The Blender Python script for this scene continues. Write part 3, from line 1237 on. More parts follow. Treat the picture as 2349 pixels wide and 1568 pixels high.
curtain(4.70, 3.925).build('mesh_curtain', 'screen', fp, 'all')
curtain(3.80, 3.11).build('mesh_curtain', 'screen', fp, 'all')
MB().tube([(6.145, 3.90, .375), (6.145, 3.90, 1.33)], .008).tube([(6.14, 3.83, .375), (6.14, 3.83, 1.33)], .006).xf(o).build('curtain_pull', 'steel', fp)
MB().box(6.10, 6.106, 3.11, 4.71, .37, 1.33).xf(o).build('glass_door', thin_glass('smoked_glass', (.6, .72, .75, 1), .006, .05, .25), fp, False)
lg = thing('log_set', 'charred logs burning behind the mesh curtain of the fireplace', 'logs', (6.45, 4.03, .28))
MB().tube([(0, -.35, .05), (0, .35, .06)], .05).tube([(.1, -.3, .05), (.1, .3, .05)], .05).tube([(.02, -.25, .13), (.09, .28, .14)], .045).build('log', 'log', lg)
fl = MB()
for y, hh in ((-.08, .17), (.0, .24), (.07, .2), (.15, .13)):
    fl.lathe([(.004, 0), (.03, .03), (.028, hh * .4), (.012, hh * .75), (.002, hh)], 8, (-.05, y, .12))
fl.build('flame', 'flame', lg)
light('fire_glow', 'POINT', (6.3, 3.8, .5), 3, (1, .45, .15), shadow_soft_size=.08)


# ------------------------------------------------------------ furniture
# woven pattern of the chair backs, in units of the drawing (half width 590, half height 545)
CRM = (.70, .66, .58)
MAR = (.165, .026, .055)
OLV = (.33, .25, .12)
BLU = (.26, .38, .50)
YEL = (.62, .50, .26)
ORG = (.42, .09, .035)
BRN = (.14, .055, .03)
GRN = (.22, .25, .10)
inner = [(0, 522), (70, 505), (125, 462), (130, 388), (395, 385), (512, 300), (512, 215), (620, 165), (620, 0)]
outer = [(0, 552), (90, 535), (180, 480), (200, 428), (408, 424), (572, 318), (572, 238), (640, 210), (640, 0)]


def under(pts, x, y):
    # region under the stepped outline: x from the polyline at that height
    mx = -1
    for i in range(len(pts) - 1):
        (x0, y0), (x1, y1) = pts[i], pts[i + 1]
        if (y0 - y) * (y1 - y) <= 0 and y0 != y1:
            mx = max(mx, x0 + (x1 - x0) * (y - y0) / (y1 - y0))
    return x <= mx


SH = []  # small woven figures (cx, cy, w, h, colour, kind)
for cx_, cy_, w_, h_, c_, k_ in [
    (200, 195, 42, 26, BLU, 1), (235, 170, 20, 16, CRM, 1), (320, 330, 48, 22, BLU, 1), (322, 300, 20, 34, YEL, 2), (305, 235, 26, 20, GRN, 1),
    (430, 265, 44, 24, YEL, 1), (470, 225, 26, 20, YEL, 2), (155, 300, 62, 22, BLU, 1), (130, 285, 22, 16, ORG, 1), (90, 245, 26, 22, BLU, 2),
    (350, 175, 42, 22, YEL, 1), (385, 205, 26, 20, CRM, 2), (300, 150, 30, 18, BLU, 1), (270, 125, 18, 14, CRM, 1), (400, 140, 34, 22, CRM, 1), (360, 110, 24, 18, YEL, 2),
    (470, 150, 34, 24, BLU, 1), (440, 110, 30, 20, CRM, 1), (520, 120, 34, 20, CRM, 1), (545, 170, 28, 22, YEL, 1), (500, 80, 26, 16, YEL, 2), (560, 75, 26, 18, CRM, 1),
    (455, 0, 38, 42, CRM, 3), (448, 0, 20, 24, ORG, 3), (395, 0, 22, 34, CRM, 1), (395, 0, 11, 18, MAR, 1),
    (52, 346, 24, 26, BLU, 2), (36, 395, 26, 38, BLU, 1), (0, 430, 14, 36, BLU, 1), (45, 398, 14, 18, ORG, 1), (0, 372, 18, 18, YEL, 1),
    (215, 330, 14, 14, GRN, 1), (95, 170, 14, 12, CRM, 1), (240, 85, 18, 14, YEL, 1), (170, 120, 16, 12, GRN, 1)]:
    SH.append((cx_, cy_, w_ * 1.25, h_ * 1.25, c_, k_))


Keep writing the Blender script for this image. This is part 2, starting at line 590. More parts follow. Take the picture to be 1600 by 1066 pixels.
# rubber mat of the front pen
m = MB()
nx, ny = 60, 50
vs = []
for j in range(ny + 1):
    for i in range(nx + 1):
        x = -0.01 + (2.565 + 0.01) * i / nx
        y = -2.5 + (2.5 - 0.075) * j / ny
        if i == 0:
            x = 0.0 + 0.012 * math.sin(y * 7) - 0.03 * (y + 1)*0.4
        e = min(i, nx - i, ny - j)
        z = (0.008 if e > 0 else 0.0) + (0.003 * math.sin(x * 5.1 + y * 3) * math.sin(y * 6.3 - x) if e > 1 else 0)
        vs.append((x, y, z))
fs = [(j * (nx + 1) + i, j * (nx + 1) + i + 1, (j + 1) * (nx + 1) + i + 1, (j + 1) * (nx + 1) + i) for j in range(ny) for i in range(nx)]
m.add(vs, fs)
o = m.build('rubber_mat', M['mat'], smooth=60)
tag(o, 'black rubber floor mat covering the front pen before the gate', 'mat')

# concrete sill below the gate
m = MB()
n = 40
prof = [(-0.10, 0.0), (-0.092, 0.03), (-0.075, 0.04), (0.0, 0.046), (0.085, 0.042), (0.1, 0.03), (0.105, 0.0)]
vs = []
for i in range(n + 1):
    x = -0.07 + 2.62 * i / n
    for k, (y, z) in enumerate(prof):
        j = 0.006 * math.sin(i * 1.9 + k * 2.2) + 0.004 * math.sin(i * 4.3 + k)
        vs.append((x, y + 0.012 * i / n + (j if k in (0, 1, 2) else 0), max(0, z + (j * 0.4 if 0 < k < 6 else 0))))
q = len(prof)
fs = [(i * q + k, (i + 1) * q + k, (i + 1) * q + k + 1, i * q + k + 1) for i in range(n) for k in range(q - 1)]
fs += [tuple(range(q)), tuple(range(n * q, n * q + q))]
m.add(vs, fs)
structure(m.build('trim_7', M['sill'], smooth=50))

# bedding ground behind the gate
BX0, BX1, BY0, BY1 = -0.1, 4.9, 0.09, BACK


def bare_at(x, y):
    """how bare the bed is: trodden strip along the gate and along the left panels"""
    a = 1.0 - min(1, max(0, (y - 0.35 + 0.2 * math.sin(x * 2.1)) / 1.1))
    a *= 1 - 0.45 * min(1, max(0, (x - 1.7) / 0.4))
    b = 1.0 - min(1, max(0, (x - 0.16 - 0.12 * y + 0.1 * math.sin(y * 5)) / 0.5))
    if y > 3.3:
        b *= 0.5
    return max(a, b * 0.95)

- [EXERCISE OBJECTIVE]
Extract the whole listing, character for character.

- [TASK RESULT]
The Blender Python script for this scene continues. Write part 3, from line 1237 on. More parts follow. Treat the picture as 2349 pixels wide and 1568 pixels high.
curtain(4.70, 3.925).build('mesh_curtain', 'screen', fp, 'all')
curtain(3.80, 3.11).build('mesh_curtain', 'screen', fp, 'all')
MB().tube([(6.145, 3.90, .375), (6.145, 3.90, 1.33)], .008).tube([(6.14, 3.83, .375), (6.14, 3.83, 1.33)], .006).xf(o).build('curtain_pull', 'steel', fp)
MB().box(6.10, 6.106, 3.11, 4.71, .37, 1.33).xf(o).build('glass_door', thin_glass('smoked_glass', (.6, .72, .75, 1), .006, .05, .25), fp, False)
lg = thing('log_set', 'charred logs burning behind the mesh curtain of the fireplace', 'logs', (6.45, 4.03, .28))
MB().tube([(0, -.35, .05), (0, .35, .06)], .05).tube([(.1, -.3, .05), (.1, .3, .05)], .05).tube([(.02, -.25, .13), (.09, .28, .14)], .045).build('log', 'log', lg)
fl = MB()
for y, hh in ((-.08, .17), (.0, .24), (.07, .2), (.15, .13)):
    fl.lathe([(.004, 0), (.03, .03), (.028, hh * .4), (.012, hh * .75), (.002, hh)], 8, (-.05, y, .12))
fl.build('flame', 'flame', lg)
light('fire_glow', 'POINT', (6.3, 3.8, .5), 3, (1, .45, .15), shadow_soft_size=.08)


# ------------------------------------------------------------ furniture
# woven pattern of the chair backs, in units of the drawing (half width 590, half height 545)
CRM = (.70, .66, .58)
MAR = (.165, .026, .055)
OLV = (.33, .25, .12)
BLU = (.26, .38, .50)
YEL = (.62, .50, .26)
ORG = (.42, .09, .035)
BRN = (.14, .055, .03)
GRN = (.22, .25, .10)
inner = [(0, 522), (70, 505), (125, 462), (130, 388), (395, 385), (512, 300), (512, 215), (620, 165), (620, 0)]
outer = [(0, 552), (90, 535), (180, 480), (200, 428), (408, 424), (572, 318), (572, 238), (640, 210), (640, 0)]


def under(pts, x, y):
    # region under the stepped outline: x from the polyline at that height
    mx = -1
    for i in range(len(pts) - 1):
        (x0, y0), (x1, y1) = pts[i], pts[i + 1]
        if (y0 - y) * (y1 - y) <= 0 and y0 != y1:
            mx = max(mx, x0 + (x1 - x0) * (y - y0) / (y1 - y0))
    return x <= mx


SH = []  # small woven figures (cx, cy, w, h, colour, kind)
for cx_, cy_, w_, h_, c_, k_ in [
    (200, 195, 42, 26, BLU, 1), (235, 170, 20, 16, CRM, 1), (320, 330, 48, 22, BLU, 1), (322, 300, 20, 34, YEL, 2), (305, 235, 26, 20, GRN, 1),
    (430, 265, 44, 24, YEL, 1), (470, 225, 26, 20, YEL, 2), (155, 300, 62, 22, BLU, 1), (130, 285, 22, 16, ORG, 1), (90, 245, 26, 22, BLU, 2),
    (350, 175, 42, 22, YEL, 1), (385, 205, 26, 20, CRM, 2), (300, 150, 30, 18, BLU, 1), (270, 125, 18, 14, CRM, 1), (400, 140, 34, 22, CRM, 1), (360, 110, 24, 18, YEL, 2),
    (470, 150, 34, 24, BLU, 1), (440, 110, 30, 20, CRM, 1), (520, 120, 34, 20, CRM, 1), (545, 170, 28, 22, YEL, 1), (500, 80, 26, 16, YEL, 2), (560, 75, 26, 18, CRM, 1),
    (455, 0, 38, 42, CRM, 3), (448, 0, 20, 24, ORG, 3), (395, 0, 22, 34, CRM, 1), (395, 0, 11, 18, MAR, 1),
    (52, 346, 24, 26, BLU, 2), (36, 395, 26, 38, BLU, 1), (0, 430, 14, 36, BLU, 1), (45, 398, 14, 18, ORG, 1), (0, 372, 18, 18, YEL, 1),
    (215, 330, 14, 14, GRN, 1), (95, 170, 14, 12, CRM, 1), (240, 85, 18, 14, YEL, 1), (170, 120, 16, 12, GRN, 1)]:
    SH.append((cx_, cy_, w_ * 1.25, h_ * 1.25, c_, k_))


Keep writing the Blender script for this image. This is part 2, starting at line 590. More parts follow. Take the picture to be 1600 by 1066 pixels.
# rubber mat of the front pen
m = MB()
nx, ny = 60, 50
vs = []
for j in range(ny + 1):
    for i in range(nx + 1):
        x = -0.01 + (2.565 + 0.01) * i / nx
        y = -2.5 + (2.5 - 0.075) * j / ny
        if i == 0:
            x = 0.0 + 0.012 * math.sin(y * 7) - 0.03 * (y + 1)*0.4
        e = min(i, nx - i, ny - j)
        z = (0.008 if e > 0 else 0.0) + (0.003 * math.sin(x * 5.1 + y * 3) * math.sin(y * 6.3 - x) if e > 1 else 0)
        vs.append((x, y, z))
fs = [(j * (nx + 1) + i, j * (nx + 1) + i + 1, (j + 1) * (nx + 1) + i + 1, (j + 1) * (nx + 1) + i) for j in range(ny) for i in range(nx)]
m.add(vs, fs)
o = m.build('rubber_mat', M['mat'], smooth=60)
tag(o, 'black rubber floor mat covering the front pen before the gate', 'mat')

# concrete sill below the gate
m = MB()
n = 40
prof = [(-0.10, 0.0), (-0.092, 0.03), (-0.075, 0.04), (0.0, 0.046), (0.085, 0.042), (0.1, 0.03), (0.105, 0.0)]
vs = []
for i in range(n + 1):
    x = -0.07 + 2.62 * i / n
    for k, (y, z) in enumerate(prof):
        j = 0.006 * math.sin(i * 1.9 + k * 2.2) + 0.004 * math.sin(i * 4.3 + k)
        vs.append((x, y + 0.012 * i / n + (j if k in (0, 1, 2) else 0), max(0, z + (j * 0.4 if 0 < k < 6 else 0))))
q = len(prof)
fs = [(i * q + k, (i + 1) * q + k, (i + 1) * q + k + 1, i * q + k + 1) for i in range(n) for k in range(q - 1)]
fs += [tuple(range(q)), tuple(range(n * q, n * q + q))]
m.add(vs, fs)
structure(m.build('trim_7', M['sill'], smooth=50))

# bedding ground behind the gate
BX0, BX1, BY0, BY1 = -0.1, 4.9, 0.09, BACK


def bare_at(x, y):
    """how bare the bed is: trodden strip along the gate and along the left panels"""
    a = 1.0 - min(1, max(0, (y - 0.35 + 0.2 * math.sin(x * 2.1)) / 1.1))
    a *= 1 - 0.45 * min(1, max(0, (x - 1.7) / 0.4))
    b = 1.0 - min(1, max(0, (x - 0.16 - 0.12 * y + 0.1 * math.sin(y * 5)) / 0.5))
    if y > 3.3:
        b *= 0.5
    return max(a, b * 0.95)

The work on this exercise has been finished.